The enemy is the landlord, the agent, the capitalist and the Parliament which makes and maintains iniquitous laws

Photo: Roxburghe Estate Photo reference Library

 

Yesterday in Parliament there was a debate on land reform (Official Report here and watch here) initiated by the Labour Party. Congratulations to them for doing so. Eighty years ago, in 1923, when Labour was elected to government for the first time ever, their manifesto contained a section on the land.

The Land

The Labour Party proposes to restore to the people their lost rights in the Land, including Minerals, and to that end will work for re-equipping the Land Valuation Department, securing to the community the economic rent of land, and facilitating the acquisition of land for public use.

We are still waiting.

The day before, there was an announcement that the Duke of Roxburghe (pictured above), the owner of 55,136 acres of land (some of which is held in trusts in the Bahamas), had agreed to lease 2 of them to the people of Kelso for a period of ten years to use for allotments. The Head of the Scottish Government’s Food, Drink and Rural Communities Division attended the opening ceremony and Paul Wheelhouse, the Environment and Climate Change Minister provided warm endorsement.

Quite why a 2 acre cabbage patch should attract such attention from Government Ministers and officials is a mystery. I can’t quite imagine other Cabinet Ministers in the UK, Denmark or Germany getting quite so excited. But this modest redistribution of land for 10 years sums up the land reforming ambitions of this Government quite well.

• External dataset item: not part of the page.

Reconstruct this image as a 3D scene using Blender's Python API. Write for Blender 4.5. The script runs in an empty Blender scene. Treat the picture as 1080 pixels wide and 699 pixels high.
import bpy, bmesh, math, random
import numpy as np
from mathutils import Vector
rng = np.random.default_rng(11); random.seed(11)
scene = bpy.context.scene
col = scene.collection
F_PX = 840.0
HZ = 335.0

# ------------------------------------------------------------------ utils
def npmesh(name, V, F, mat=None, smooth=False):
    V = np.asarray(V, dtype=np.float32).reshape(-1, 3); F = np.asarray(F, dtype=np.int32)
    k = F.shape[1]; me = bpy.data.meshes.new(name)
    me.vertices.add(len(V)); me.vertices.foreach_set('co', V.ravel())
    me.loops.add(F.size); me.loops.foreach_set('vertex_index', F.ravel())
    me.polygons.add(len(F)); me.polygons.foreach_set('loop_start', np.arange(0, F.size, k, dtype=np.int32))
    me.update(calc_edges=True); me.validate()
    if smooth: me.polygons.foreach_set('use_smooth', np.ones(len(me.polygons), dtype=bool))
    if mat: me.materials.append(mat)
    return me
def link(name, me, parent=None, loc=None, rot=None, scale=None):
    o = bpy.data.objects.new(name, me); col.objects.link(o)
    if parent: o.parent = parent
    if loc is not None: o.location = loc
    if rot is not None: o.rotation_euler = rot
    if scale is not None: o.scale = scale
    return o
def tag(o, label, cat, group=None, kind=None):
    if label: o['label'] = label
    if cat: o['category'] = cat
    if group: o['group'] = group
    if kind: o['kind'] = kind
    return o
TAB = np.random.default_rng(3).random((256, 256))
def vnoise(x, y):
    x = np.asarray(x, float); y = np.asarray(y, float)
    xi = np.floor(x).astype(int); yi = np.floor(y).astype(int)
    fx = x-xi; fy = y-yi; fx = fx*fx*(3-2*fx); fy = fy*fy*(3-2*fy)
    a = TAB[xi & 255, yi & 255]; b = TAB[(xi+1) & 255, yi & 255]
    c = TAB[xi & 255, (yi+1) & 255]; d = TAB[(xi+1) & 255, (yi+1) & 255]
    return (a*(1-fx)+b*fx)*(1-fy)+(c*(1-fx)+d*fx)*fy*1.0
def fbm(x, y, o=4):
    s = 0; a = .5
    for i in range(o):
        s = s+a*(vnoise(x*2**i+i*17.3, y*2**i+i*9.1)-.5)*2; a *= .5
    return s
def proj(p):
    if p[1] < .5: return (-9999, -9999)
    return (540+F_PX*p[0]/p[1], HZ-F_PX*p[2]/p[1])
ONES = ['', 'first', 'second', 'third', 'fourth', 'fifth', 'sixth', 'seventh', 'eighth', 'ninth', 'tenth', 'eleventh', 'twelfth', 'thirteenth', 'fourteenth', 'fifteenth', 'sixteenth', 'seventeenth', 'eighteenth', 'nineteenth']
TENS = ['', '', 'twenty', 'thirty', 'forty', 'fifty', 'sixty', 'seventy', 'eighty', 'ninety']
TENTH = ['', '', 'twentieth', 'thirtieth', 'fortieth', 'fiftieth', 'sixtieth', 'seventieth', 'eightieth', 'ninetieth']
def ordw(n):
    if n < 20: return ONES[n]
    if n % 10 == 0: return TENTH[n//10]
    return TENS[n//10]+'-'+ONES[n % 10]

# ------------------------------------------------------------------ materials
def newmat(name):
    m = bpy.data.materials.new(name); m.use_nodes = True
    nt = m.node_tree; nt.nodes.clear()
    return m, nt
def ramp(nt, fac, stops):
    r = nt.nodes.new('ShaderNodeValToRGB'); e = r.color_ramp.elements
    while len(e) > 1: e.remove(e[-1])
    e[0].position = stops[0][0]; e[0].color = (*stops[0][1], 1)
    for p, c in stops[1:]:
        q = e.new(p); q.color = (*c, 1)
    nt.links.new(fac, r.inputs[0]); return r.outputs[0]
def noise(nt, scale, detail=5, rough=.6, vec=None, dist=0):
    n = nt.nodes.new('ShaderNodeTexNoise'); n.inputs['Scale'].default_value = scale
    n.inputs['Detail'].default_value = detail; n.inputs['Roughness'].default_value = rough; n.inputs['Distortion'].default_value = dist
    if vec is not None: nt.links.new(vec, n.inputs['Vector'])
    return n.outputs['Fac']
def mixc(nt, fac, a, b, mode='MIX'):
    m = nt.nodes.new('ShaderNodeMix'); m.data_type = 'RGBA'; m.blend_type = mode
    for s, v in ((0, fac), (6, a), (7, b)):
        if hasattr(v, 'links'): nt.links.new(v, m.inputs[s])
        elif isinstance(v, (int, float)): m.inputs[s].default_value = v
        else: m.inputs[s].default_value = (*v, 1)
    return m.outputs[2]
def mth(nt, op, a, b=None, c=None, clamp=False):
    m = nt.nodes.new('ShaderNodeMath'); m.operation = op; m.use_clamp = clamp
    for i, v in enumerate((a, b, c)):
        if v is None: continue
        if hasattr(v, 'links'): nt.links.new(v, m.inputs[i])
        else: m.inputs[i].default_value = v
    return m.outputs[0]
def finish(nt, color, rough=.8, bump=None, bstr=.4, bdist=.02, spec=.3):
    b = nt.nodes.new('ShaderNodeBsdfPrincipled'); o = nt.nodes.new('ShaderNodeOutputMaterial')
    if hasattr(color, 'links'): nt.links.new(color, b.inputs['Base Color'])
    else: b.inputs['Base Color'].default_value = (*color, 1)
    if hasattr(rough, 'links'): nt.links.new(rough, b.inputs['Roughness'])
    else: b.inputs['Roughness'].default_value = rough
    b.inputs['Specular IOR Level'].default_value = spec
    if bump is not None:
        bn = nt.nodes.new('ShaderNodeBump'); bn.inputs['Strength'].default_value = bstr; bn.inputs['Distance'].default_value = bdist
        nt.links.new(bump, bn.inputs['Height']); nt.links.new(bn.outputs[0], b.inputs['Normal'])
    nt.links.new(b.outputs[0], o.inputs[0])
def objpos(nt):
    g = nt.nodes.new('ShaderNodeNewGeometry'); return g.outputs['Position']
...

In the debate yesterday there were some interesting contributions from MSPs with Claire Baker and Patrick Harvie standing out for their clear and focussed speeches. It was left to Mr Wheelhouse to try and breathe some life into the dying corpse that is the Land Reform Review Group (it’s membership will increase from 3 to 5). I would rather have seen it wound up, given a clearer, unambiguous remit and a membership of people with a background, understanding and commitment to land reform. It is to bumble onwards though.

In 1999, out of frustration at what I then considered (but now look back on with fondness) to be Labour’s timidity on the land question, I wrote a short book called Scotland. Land & Power: the agenda for land reform. I have several copies left if anyone wants one free of charge.

Much of what I wrote then could be reproduced today and still be relevant but one passage caught my eye as I skimmed through the pages. I quoted Jim Hunter, whose intervention on Monday was noted in Parliament yesterday. In a conference on land reform in 1998 he said that,

The process on which we are embarking could, if we make it so, be far-reaching in its implications … It could certainly result in very basic alterations in the current pattern of ownership and control [of land].”

I then proceeded to argue that whether or not such alterations were well in hand by the end of the first or even the second or third terms of a Scottish Parliament was open to doubt.

As it happens I was proved right. Such alterations are not well in hand. Nor do they look as though they will be anytime soon.

The land reform debate is over for the moment. What we now have until April 2014 is a debate about community ownership.

Now, I don’t so much mind about that (it is an important topic) if in fact that was what Scottish Ministers always intended. It’s just that it would have been more honest of them never to pretend that this was going to be about land reform.

NOTE

The title for this blog post is taken from the Land Restoration League Manifesto.